Make an exact copy of the lines below.

### Data supplied

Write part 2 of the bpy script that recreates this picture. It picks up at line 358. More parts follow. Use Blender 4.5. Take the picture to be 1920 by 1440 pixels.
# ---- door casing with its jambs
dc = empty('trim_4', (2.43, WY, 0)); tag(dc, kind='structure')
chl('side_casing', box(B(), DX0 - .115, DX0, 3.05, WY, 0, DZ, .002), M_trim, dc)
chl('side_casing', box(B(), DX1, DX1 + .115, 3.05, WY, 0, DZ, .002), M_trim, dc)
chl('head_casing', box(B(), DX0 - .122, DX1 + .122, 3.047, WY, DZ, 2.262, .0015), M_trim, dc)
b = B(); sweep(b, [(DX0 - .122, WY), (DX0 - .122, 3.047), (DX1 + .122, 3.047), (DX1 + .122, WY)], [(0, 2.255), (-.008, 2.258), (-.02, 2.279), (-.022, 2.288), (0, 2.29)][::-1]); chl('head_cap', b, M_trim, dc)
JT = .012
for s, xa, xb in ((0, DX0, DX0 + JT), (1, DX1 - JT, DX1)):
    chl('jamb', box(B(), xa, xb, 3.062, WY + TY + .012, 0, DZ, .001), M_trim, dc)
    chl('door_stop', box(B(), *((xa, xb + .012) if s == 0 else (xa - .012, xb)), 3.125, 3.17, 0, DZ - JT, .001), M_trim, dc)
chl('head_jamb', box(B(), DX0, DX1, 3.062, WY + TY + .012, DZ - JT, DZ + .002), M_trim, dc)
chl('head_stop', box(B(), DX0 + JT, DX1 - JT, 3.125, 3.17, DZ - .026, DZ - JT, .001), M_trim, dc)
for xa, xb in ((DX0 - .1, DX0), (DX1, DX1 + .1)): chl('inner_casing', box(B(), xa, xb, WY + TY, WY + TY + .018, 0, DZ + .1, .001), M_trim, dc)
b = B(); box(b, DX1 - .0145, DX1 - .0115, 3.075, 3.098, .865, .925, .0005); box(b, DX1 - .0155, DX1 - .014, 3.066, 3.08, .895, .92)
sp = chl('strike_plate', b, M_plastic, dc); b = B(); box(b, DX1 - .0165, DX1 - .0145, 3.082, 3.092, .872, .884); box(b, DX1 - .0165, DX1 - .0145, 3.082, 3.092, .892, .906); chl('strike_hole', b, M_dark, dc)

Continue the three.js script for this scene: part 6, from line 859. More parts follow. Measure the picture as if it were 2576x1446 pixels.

######

*The reply*
Write part 2 of the bpy script that recreates this picture. It picks up at line 358. More parts follow. Use Blender 4.5. Take the picture to be 1920 by 1440 pixels.
# ---- door casing with its jambs
dc = empty('trim_4', (2.43, WY, 0)); tag(dc, kind='structure')
chl('side_casing', box(B(), DX0 - .115, DX0, 3.05, WY, 0, DZ, .002), M_trim, dc)
chl('side_casing', box(B(), DX1, DX1 + .115, 3.05, WY, 0, DZ, .002), M_trim, dc)
chl('head_casing', box(B(), DX0 - .122, DX1 + .122, 3.047, WY, DZ, 2.262, .0015), M_trim, dc)
b = B(); sweep(b, [(DX0 - .122, WY), (DX0 - .122, 3.047), (DX1 + .122, 3.047), (DX1 + .122, WY)], [(0, 2.255), (-.008, 2.258), (-.02, 2.279), (-.022, 2.288), (0, 2.29)][::-1]); chl('head_cap', b, M_trim, dc)
JT = .012
for s, xa, xb in ((0, DX0, DX0 + JT), (1, DX1 - JT, DX1)):
    chl('jamb', box(B(), xa, xb, 3.062, WY + TY + .012, 0, DZ, .001), M_trim, dc)
    chl('door_stop', box(B(), *((xa, xb + .012) if s == 0 else (xa - .012, xb)), 3.125, 3.17, 0, DZ - JT, .001), M_trim, dc)
chl('head_jamb', box(B(), DX0, DX1, 3.062, WY + TY + .012, DZ - JT, DZ + .002), M_trim, dc)
chl('head_stop', box(B(), DX0 + JT, DX1 - JT, 3.125, 3.17, DZ - .026, DZ - JT, .001), M_trim, dc)
for xa, xb in ((DX0 - .1, DX0), (DX1, DX1 + .1)): chl('inner_casing', box(B(), xa, xb, WY + TY, WY + TY + .018, 0, DZ + .1, .001), M_trim, dc)
b = B(); box(b, DX1 - .0145, DX1 - .0115, 3.075, 3.098, .865, .925, .0005); box(b, DX1 - .0155, DX1 - .014, 3.066, 3.08, .895, .92)
sp = chl('strike_plate', b, M_plastic, dc); b = B(); box(b, DX1 - .0165, DX1 - .0145, 3.082, 3.092, .872, .884); box(b, DX1 - .0165, DX1 - .0145, 3.082, 3.092, .892, .906); chl('strike_hole', b, M_dark, dc)

Continue the three.js script for this scene: part 6, from line 859. More parts follow. Measure the picture as if it were 2576x1446 pixels.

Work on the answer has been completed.